The credit would be distributed over seven years and capped at $300 million annually. Canada Revenue Authority could manage the new tax credit, he said.
The inspiration is the U.S. New Markets Tax Credit, which was created to encourage private investments in low-income communities. Since its inception, the program has leveraged more thanr USD $60 billion in capital for businesses and revitalization projects.
3. A Community Reinvestment Act (CRA)
Since 1977, the U.S. CRA says they require “the Federal Reserve and other federal banking regulators to encourage financial institutions to help meet the credit needs of the communities in which they do business, including low- and moderate-income neighbourhoods.”
The Federal Reserve evaluates how well state member banks have helped meet the needs of their communities using an evaluation method tailored to a bank’s size or business strategy.
Instead of being submitted to a Federal Reserve evaluation, banks can develop their own strategic plan with the community’s input.
The community may submit comments on the draft plan for up to 30 days during the process.
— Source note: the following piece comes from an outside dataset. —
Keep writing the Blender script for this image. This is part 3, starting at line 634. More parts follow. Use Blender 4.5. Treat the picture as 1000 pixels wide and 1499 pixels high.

From there, the bank’s regulator approves strategic plans in advance, and measurable performance goals must be sufficient for a satisfactory rating.
“The big Canadian banks operating in the U.S. put hundreds of millions of dollars into affordable housing projects and community finance intermediaries in America, but almost nothing in Canada. We think having something like a Canadian CRA is key,” said Spence.
Implementing a Canadian version of the CRA is the flip side of the tax credit for institutional investors. Canadian banks would be required to invest in community finance and would have the incentive to do so.
“You mix the carrot and the stick; it all makes sense,” said Spence.
However, banks would not be forced into bad deals or bad investments, he added. Butthey would have to show on their balance sheet that they are investing in the community.
“So Thrive Impact Fund, Verge Capital or Kaleidoscope will find it easier to build a case and go to a financial institution or a large investor,” said Spence.
4. A national tax relief program
“Let’s help folks like you and me invest for good,” said Spence. That is the idea behind a 25 per cent non-refundable tax credit for individual investors.
This tax credit would be available to companies, but individuals would be more more likely users.
In the UK, the Community Investement Tax Relief serves that purpose. It offers an up to 25 per cent tax credit to people and companies investing in an accredited community finance development institution (CDFI). There are 24 CDFIs in the UK.
Catalyst Community Finance Initiative suggests an annual limit of $200 million for total Canadian tax relief claims, with periodic reviews to assess effectiveness and adjust allocations as needed.
Some provinces already offer these kinds of tax credits, said Spence.

Nova Scotians have been investing in Community Economic-Development Funds (CEDIFs) since 1999. The Nova Scotia Ministry of Economic and Rural Development and Tourism oversees CEDIFs, which offer investors a 35 per cent equity tax credit.
Words count
“Now, we have some activation to do,” said Spence.
Catalyst Community Finance Initiative plans to meet with representatives from across political parties, write letters, and encourage Canadians to contact their local MP.
Social finance competes against multiple priorities and lobbies as the country creeps closer to elections.
“Language is super important, and our words have an impact. From right to left to the middle, everyone wants to invest back in their community,” said Spence.
“UK community investment tax relief was first labelled social investment tax relief. Social finance is valuable, but community finance is strong and resonant for all.”